The Buzz

How the U.S. Military Plans to Save Stealth from Becoming Obsolete

As Russia and China continue to improve their air defenses, stealth is increasingly becoming a perishable commodity.

 

While stealth technology will not become obsolete per se, the U.S. Air Force and particularly U.S. Navy official have said that low observables will have to be supplemented with electronic warfare. Indeed, Air Combat Command believes that the next-generation Penetrating Counter Air (PCA) replacement for the Lockheed Martin F-22 Raptor will likely make extensive use of electronic warfare. But tomorrow’s electronic warfare systems will be far more advanced than anything currently flying.

DARPA—and companies like Raytheon and BAE Systems—are developing advanced new electronic warfare systems that would use artificial intelligence technology to automatically learn how to jam a previously unencountered signal. Currently, only dedicated electronic attack aircraft such as the Boeing EA-18G Growler can identify and jam an unknown threat emitter because it carries a trained electronic warfare officer onboard. Other tactical aircraft including the Lockheed Martin F-22 Raptor and the F-35 Joint Strike Fighter rely on preprogrammed threat libraries—which must be periodically updated—to counter hostile radars.

In the future, however, new “cognitive” jammers will be able to identify and jam a signal autonomously. “Jammers must be smart enough to counter threat advances by instantaneously recognizing signals –even if they morph on the fly– and immediately generate the waveforms to effectively jam them,” said Dan Theisen, Raytheon’s director of Airborne Electronic Attack at the company’s Space and Airborne Systems division, in a statement. “Systems must be able to learn and react during an engagement; true, cognitive EW.”

Raytheon claims to have made “significant progress” in developing the technological underpinnings of a cognitive electronic warfare system—which would be able to overcome agile modern enemy radars and handle uncertain and noisy inputs. Indeed, the company claims to have developed software that can attack input signals that were not pre-programmed into a threat library.

Eventually, the company hopes to develop a genuine artificial intelligence-based cognitive electronic warfare system. “We’ve got to put our long-term thinking cap on to stay ahead,” Theisen said. “The future is about spectrum manipulation, and the electronic tools that you need to defend or prosecute a mission.”

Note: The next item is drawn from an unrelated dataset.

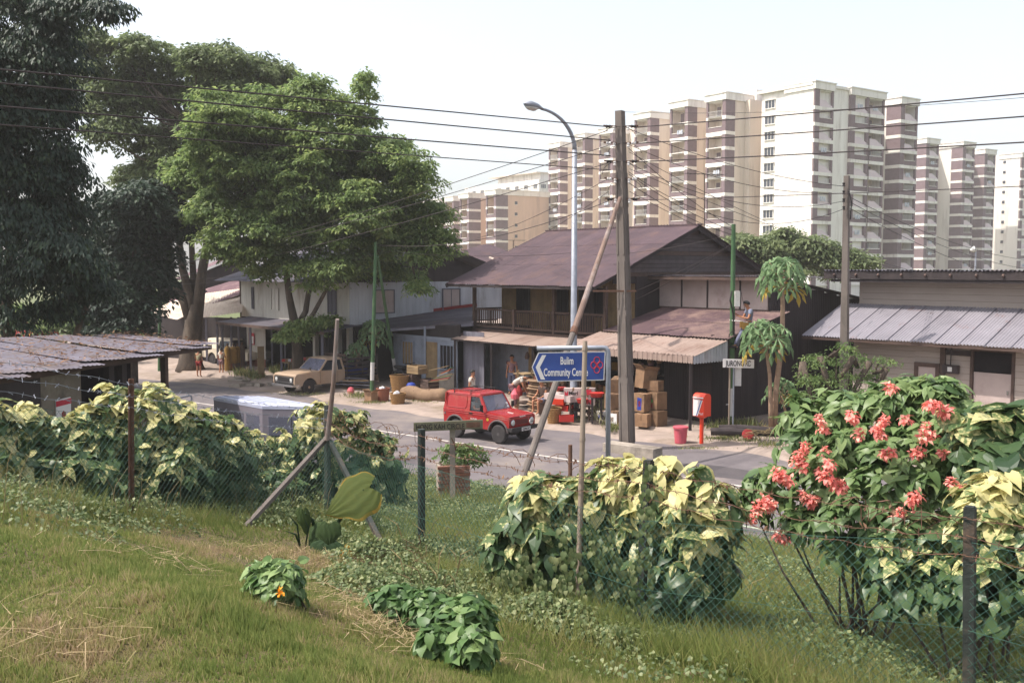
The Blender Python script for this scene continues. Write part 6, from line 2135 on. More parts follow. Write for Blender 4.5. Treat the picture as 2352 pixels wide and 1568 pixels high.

If cognitive electronic warfare pans out, it would afford U.S. forces a huge advantage over new enemy air defense systems—which also increasingly make use of software reprogrammable waveforms. The technology could not only be applied to next-generation platforms such as the PCA or the Navy’s Next Generation Air Dominance—or F/A-XX—but also to existing tactical aircraft such as the F-22 and F-35. But so could existing fourth-generation tactical fighters—extending those machines’ lease on life by increasing their ability to survive in high threat environments.